Write out the listing below again, precisely as it is given.

--- EXERCISE MATERIALS ---

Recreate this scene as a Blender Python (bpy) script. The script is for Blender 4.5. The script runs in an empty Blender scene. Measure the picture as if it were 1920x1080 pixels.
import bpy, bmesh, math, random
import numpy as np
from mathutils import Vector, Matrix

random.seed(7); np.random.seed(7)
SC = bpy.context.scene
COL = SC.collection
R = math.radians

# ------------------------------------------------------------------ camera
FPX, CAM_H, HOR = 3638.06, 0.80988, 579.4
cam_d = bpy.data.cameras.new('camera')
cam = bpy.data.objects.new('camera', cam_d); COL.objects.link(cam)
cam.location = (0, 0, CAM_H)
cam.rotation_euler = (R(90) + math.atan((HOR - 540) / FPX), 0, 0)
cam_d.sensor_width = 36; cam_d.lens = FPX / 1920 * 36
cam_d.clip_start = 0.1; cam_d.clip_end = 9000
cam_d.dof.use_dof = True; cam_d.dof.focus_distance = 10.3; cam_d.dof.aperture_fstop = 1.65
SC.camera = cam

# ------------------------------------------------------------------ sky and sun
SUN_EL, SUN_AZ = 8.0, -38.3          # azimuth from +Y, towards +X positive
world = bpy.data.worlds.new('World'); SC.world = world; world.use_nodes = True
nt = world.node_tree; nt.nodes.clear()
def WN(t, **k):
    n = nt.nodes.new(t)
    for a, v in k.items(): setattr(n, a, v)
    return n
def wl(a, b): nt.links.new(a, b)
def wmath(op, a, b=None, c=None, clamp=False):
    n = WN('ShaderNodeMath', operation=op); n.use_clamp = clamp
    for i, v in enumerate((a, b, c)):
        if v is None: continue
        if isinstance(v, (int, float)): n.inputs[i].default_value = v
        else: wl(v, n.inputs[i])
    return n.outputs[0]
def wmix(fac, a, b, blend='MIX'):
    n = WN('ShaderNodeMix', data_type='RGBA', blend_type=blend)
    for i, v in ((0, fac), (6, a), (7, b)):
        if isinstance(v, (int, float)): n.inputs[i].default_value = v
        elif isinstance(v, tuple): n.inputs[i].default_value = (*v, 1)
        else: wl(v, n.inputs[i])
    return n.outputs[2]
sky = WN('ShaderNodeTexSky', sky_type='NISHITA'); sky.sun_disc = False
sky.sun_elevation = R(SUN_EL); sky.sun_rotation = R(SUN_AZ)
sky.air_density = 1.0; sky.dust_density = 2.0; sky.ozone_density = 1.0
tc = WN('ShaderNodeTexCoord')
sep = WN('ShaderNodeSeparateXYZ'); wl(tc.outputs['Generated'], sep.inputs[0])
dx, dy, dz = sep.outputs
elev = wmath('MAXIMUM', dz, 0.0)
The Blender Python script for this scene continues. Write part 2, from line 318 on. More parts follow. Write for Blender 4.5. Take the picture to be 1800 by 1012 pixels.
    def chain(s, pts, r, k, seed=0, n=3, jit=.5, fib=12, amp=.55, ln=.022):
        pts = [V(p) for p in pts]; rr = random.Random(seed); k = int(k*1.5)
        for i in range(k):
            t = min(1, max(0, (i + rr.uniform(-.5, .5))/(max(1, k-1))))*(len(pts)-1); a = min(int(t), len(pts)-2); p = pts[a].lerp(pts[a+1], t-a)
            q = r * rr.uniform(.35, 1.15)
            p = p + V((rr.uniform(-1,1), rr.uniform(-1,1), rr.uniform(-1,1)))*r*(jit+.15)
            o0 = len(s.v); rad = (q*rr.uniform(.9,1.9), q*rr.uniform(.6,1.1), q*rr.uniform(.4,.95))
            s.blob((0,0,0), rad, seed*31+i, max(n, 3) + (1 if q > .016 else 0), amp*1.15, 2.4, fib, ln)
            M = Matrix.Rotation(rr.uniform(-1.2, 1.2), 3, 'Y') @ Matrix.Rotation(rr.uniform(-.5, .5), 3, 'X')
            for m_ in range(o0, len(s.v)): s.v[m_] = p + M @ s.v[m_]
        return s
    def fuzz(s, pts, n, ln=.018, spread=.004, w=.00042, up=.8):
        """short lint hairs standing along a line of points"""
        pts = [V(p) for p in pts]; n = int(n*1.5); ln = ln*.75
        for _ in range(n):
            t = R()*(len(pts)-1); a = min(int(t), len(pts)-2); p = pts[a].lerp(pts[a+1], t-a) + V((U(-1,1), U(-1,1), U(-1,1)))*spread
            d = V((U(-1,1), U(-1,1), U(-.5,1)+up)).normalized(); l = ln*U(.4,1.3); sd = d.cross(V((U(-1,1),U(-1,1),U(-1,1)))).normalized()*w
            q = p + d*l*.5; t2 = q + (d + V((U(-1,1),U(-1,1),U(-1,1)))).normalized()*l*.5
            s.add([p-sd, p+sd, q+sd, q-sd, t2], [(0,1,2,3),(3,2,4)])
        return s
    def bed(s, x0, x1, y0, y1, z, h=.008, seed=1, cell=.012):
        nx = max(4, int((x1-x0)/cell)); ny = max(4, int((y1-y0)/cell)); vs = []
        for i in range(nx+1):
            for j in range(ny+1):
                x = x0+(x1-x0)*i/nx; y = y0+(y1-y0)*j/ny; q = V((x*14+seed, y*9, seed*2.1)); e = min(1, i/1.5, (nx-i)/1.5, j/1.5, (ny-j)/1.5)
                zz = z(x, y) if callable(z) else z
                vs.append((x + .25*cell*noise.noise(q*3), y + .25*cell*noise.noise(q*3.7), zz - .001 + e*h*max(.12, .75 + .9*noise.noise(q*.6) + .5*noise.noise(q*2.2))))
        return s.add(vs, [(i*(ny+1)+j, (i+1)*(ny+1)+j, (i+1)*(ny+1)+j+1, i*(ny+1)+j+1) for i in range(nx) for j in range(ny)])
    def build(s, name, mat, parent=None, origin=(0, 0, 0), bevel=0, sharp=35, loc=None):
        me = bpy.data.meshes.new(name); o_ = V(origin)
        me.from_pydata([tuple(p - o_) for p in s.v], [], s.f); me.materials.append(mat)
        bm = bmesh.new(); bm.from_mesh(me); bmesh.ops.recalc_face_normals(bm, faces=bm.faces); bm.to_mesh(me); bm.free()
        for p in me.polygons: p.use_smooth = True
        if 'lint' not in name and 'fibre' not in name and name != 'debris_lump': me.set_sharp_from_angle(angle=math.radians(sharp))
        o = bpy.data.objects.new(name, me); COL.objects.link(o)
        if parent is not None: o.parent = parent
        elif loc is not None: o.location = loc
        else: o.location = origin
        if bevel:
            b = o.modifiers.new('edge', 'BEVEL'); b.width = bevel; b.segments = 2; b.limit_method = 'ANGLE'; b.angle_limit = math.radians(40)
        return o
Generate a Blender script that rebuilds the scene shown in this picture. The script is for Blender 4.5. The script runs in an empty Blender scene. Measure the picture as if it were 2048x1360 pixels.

---

CORRECT RESPONSE »
Recreate this scene as a Blender Python (bpy) script. The script is for Blender 4.5. The script runs in an empty Blender scene. Measure the picture as if it were 1920x1080 pixels.
import bpy, bmesh, math, random
import numpy as np
from mathutils import Vector, Matrix

random.seed(7); np.random.seed(7)
SC = bpy.context.scene
COL = SC.collection
R = math.radians

# ------------------------------------------------------------------ camera
FPX, CAM_H, HOR = 3638.06, 0.80988, 579.4
cam_d = bpy.data.cameras.new('camera')
cam = bpy.data.objects.new('camera', cam_d); COL.objects.link(cam)
cam.location = (0, 0, CAM_H)
cam.rotation_euler = (R(90) + math.atan((HOR - 540) / FPX), 0, 0)
cam_d.sensor_width = 36; cam_d.lens = FPX / 1920 * 36
cam_d.clip_start = 0.1; cam_d.clip_end = 9000
cam_d.dof.use_dof = True; cam_d.dof.focus_distance = 10.3; cam_d.dof.aperture_fstop = 1.65
SC.camera = cam

# ------------------------------------------------------------------ sky and sun
SUN_EL, SUN_AZ = 8.0, -38.3          # azimuth from +Y, towards +X positive
world = bpy.data.worlds.new('World'); SC.world = world; world.use_nodes = True
nt = world.node_tree; nt.nodes.clear()
def WN(t, **k):
    n = nt.nodes.new(t)
    for a, v in k.items(): setattr(n, a, v)
    return n
def wl(a, b): nt.links.new(a, b)
def wmath(op, a, b=None, c=None, clamp=False):
    n = WN('ShaderNodeMath', operation=op); n.use_clamp = clamp
    for i, v in enumerate((a, b, c)):
        if v is None: continue
        if isinstance(v, (int, float)): n.inputs[i].default_value = v
        else: wl(v, n.inputs[i])
    return n.outputs[0]
def wmix(fac, a, b, blend='MIX'):
    n = WN('ShaderNodeMix', data_type='RGBA', blend_type=blend)
    for i, v in ((0, fac), (6, a), (7, b)):
        if isinstance(v, (int, float)): n.inputs[i].default_value = v
        elif isinstance(v, tuple): n.inputs[i].default_value = (*v, 1)
        else: wl(v, n.inputs[i])
    return n.outputs[2]
sky = WN('ShaderNodeTexSky', sky_type='NISHITA'); sky.sun_disc = False
sky.sun_elevation = R(SUN_EL); sky.sun_rotation = R(SUN_AZ)
sky.air_density = 1.0; sky.dust_density = 2.0; sky.ozone_density = 1.0
tc = WN('ShaderNodeTexCoord')
sep = WN('ShaderNodeSeparateXYZ'); wl(tc.outputs['Generated'], sep.inputs[0])
dx, dy, dz = sep.outputs
elev = wmath('MAXIMUM', dz, 0.0)
The Blender Python script for this scene continues. Write part 2, from line 318 on. More parts follow. Write for Blender 4.5. Take the picture to be 1800 by 1012 pixels.
    def chain(s, pts, r, k, seed=0, n=3, jit=.5, fib=12, amp=.55, ln=.022):
        pts = [V(p) for p in pts]; rr = random.Random(seed); k = int(k*1.5)
        for i in range(k):
            t = min(1, max(0, (i + rr.uniform(-.5, .5))/(max(1, k-1))))*(len(pts)-1); a = min(int(t), len(pts)-2); p = pts[a].lerp(pts[a+1], t-a)
            q = r * rr.uniform(.35, 1.15)
            p = p + V((rr.uniform(-1,1), rr.uniform(-1,1), rr.uniform(-1,1)))*r*(jit+.15)
            o0 = len(s.v); rad = (q*rr.uniform(.9,1.9), q*rr.uniform(.6,1.1), q*rr.uniform(.4,.95))
            s.blob((0,0,0), rad, seed*31+i, max(n, 3) + (1 if q > .016 else 0), amp*1.15, 2.4, fib, ln)
            M = Matrix.Rotation(rr.uniform(-1.2, 1.2), 3, 'Y') @ Matrix.Rotation(rr.uniform(-.5, .5), 3, 'X')
            for m_ in range(o0, len(s.v)): s.v[m_] = p + M @ s.v[m_]
        return s
    def fuzz(s, pts, n, ln=.018, spread=.004, w=.00042, up=.8):
        """short lint hairs standing along a line of points"""
        pts = [V(p) for p in pts]; n = int(n*1.5); ln = ln*.75
        for _ in range(n):
            t = R()*(len(pts)-1); a = min(int(t), len(pts)-2); p = pts[a].lerp(pts[a+1], t-a) + V((U(-1,1), U(-1,1), U(-1,1)))*spread
            d = V((U(-1,1), U(-1,1), U(-.5,1)+up)).normalized(); l = ln*U(.4,1.3); sd = d.cross(V((U(-1,1),U(-1,1),U(-1,1)))).normalized()*w
            q = p + d*l*.5; t2 = q + (d + V((U(-1,1),U(-1,1),U(-1,1)))).normalized()*l*.5
            s.add([p-sd, p+sd, q+sd, q-sd, t2], [(0,1,2,3),(3,2,4)])
        return s
    def bed(s, x0, x1, y0, y1, z, h=.008, seed=1, cell=.012):
        nx = max(4, int((x1-x0)/cell)); ny = max(4, int((y1-y0)/cell)); vs = []
        for i in range(nx+1):
            for j in range(ny+1):
                x = x0+(x1-x0)*i/nx; y = y0+(y1-y0)*j/ny; q = V((x*14+seed, y*9, seed*2.1)); e = min(1, i/1.5, (nx-i)/1.5, j/1.5, (ny-j)/1.5)
                zz = z(x, y) if callable(z) else z
                vs.append((x + .25*cell*noise.noise(q*3), y + .25*cell*noise.noise(q*3.7), zz - .001 + e*h*max(.12, .75 + .9*noise.noise(q*.6) + .5*noise.noise(q*2.2))))
        return s.add(vs, [(i*(ny+1)+j, (i+1)*(ny+1)+j, (i+1)*(ny+1)+j+1, i*(ny+1)+j+1) for i in range(nx) for j in range(ny)])
    def build(s, name, mat, parent=None, origin=(0, 0, 0), bevel=0, sharp=35, loc=None):
        me = bpy.data.meshes.new(name); o_ = V(origin)
        me.from_pydata([tuple(p - o_) for p in s.v], [], s.f); me.materials.append(mat)
        bm = bmesh.new(); bm.from_mesh(me); bmesh.ops.recalc_face_normals(bm, faces=bm.faces); bm.to_mesh(me); bm.free()
        for p in me.polygons: p.use_smooth = True
        if 'lint' not in name and 'fibre' not in name and name != 'debris_lump': me.set_sharp_from_angle(angle=math.radians(sharp))
        o = bpy.data.objects.new(name, me); COL.objects.link(o)
        if parent is not None: o.parent = parent
        elif loc is not None: o.location = loc
        else: o.location = origin
        if bevel:
            b = o.modifiers.new('edge', 'BEVEL'); b.width = bevel; b.segments = 2; b.limit_method = 'ANGLE'; b.angle_limit = math.radians(40)
        return o
Generate a Blender script that rebuilds the scene shown in this picture. The script is for Blender 4.5. The script runs in an empty Blender scene. Measure the picture as if it were 2048x1360 pixels.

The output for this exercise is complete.